§ **WRITTEN REQUEST**
Go through the material below and copy each line where the word "this" appears.

§ **Scene script records**
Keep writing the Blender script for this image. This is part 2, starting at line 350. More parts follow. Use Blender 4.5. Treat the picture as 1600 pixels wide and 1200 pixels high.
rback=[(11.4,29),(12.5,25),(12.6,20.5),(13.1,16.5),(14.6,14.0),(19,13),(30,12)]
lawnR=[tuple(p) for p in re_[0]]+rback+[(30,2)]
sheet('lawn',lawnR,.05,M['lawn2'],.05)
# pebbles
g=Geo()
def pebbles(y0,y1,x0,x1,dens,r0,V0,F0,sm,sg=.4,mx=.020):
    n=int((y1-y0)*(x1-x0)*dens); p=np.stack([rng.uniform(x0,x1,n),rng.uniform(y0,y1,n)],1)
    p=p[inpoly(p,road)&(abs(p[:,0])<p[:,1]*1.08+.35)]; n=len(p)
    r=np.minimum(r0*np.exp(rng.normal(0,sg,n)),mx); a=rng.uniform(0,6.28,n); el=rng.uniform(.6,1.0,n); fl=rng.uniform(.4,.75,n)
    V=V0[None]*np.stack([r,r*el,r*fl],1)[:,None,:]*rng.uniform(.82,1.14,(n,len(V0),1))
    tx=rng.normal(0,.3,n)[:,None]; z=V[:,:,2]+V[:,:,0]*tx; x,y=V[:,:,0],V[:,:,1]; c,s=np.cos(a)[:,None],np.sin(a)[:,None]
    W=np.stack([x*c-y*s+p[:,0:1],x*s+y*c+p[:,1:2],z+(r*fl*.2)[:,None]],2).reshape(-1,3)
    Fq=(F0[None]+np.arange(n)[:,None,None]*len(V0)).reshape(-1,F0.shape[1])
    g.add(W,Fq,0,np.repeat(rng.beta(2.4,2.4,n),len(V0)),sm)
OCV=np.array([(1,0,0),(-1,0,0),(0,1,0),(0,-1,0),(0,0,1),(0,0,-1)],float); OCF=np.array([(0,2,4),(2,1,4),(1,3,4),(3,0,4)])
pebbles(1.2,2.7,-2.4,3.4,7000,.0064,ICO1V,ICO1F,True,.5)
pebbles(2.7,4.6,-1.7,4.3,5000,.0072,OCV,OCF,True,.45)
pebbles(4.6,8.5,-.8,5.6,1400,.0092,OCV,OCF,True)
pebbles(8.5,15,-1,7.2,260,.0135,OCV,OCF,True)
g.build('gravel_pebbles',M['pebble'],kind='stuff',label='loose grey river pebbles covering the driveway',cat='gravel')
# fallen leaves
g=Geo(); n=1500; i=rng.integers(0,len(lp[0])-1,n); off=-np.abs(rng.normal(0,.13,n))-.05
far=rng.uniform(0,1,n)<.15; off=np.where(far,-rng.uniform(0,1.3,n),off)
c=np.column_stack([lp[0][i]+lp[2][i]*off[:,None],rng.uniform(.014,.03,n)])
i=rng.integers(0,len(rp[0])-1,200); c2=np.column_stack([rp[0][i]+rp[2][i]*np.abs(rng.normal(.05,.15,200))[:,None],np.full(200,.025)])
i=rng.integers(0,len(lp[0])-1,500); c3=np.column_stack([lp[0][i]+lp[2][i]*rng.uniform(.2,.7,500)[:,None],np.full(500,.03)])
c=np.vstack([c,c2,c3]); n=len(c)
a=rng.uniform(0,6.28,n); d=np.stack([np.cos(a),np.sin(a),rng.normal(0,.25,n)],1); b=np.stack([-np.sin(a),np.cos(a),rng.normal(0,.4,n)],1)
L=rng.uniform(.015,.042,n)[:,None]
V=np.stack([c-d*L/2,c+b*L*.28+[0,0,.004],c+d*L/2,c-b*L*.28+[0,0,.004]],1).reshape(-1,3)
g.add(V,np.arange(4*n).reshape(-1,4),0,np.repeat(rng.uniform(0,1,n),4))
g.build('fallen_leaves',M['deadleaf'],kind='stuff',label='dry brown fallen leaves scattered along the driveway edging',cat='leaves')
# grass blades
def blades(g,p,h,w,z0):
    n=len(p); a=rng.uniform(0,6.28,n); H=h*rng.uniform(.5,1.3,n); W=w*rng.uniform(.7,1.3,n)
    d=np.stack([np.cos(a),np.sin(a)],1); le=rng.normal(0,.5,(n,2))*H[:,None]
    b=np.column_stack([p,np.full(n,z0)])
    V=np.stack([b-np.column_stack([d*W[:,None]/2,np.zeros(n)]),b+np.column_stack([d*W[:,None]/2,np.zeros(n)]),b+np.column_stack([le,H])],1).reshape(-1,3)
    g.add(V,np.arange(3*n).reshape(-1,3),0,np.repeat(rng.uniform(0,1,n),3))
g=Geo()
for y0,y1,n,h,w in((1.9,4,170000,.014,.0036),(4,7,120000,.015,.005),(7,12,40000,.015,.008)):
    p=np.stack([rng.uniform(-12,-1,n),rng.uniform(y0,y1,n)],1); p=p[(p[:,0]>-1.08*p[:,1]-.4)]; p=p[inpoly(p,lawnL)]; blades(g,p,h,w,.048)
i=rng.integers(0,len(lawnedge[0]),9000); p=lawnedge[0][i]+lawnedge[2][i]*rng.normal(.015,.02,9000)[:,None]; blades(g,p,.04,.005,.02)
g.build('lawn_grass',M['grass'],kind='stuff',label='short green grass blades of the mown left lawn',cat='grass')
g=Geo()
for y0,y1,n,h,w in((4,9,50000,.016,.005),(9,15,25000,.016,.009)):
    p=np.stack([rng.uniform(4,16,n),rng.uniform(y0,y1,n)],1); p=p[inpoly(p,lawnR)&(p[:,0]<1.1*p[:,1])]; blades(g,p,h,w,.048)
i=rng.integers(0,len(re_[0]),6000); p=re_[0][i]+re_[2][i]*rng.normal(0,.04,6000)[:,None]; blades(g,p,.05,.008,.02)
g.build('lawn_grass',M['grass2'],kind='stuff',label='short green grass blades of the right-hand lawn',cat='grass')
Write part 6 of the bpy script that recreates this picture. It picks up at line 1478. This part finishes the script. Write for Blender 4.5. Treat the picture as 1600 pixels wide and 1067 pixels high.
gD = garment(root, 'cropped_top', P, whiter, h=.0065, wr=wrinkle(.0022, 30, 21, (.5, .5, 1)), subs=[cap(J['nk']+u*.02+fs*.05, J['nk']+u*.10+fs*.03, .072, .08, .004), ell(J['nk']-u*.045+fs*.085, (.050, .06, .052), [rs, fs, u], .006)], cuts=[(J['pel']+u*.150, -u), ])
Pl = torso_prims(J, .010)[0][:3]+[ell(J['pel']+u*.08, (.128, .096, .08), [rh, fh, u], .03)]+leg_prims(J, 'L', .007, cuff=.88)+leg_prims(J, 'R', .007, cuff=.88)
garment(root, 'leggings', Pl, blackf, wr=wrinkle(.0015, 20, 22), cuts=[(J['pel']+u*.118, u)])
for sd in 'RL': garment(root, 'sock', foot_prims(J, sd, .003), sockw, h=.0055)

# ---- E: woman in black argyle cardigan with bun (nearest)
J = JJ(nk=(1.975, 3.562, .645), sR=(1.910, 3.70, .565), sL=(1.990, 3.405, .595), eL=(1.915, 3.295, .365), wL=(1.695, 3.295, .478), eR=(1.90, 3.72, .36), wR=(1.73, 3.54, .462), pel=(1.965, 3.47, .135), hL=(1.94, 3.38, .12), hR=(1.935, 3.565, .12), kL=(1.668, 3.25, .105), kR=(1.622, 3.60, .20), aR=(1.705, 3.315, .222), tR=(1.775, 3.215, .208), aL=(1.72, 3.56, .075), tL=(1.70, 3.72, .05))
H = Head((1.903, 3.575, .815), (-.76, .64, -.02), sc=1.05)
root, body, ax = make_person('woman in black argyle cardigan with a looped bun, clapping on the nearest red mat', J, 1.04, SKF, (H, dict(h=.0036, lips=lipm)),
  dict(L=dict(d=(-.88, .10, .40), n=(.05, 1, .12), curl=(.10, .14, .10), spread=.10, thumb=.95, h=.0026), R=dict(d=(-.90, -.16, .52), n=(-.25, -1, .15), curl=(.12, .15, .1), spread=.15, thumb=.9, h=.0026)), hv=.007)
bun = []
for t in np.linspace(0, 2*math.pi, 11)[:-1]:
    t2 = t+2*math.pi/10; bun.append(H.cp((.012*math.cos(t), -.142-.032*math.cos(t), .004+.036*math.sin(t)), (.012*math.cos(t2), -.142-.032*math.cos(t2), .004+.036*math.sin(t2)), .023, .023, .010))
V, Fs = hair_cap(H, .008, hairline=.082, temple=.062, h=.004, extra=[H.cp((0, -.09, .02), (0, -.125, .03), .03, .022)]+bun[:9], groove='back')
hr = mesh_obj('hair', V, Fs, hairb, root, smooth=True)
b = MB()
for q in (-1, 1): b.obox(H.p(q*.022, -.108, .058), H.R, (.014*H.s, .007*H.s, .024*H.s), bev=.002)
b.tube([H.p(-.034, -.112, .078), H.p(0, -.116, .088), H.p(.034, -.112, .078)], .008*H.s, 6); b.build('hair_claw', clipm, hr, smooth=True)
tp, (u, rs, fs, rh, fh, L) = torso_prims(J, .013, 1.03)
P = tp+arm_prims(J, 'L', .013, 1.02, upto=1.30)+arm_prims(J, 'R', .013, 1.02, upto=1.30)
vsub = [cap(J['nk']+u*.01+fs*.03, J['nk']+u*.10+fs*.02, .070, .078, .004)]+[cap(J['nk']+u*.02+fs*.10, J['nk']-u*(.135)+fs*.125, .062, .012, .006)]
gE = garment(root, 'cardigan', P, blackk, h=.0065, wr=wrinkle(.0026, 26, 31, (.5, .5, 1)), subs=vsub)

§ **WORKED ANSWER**
Keep writing the Blender script for this image. This is part 2, starting at line 350. More parts follow. Use Blender 4.5. Treat the picture as 1600 pixels wide and 1200 pixels high.
Write part 6 of the bpy script that recreates this picture. It picks up at line 1478. This part finishes the script. Write for Blender 4.5. Treat the picture as 1600 pixels wide and 1067 pixels high.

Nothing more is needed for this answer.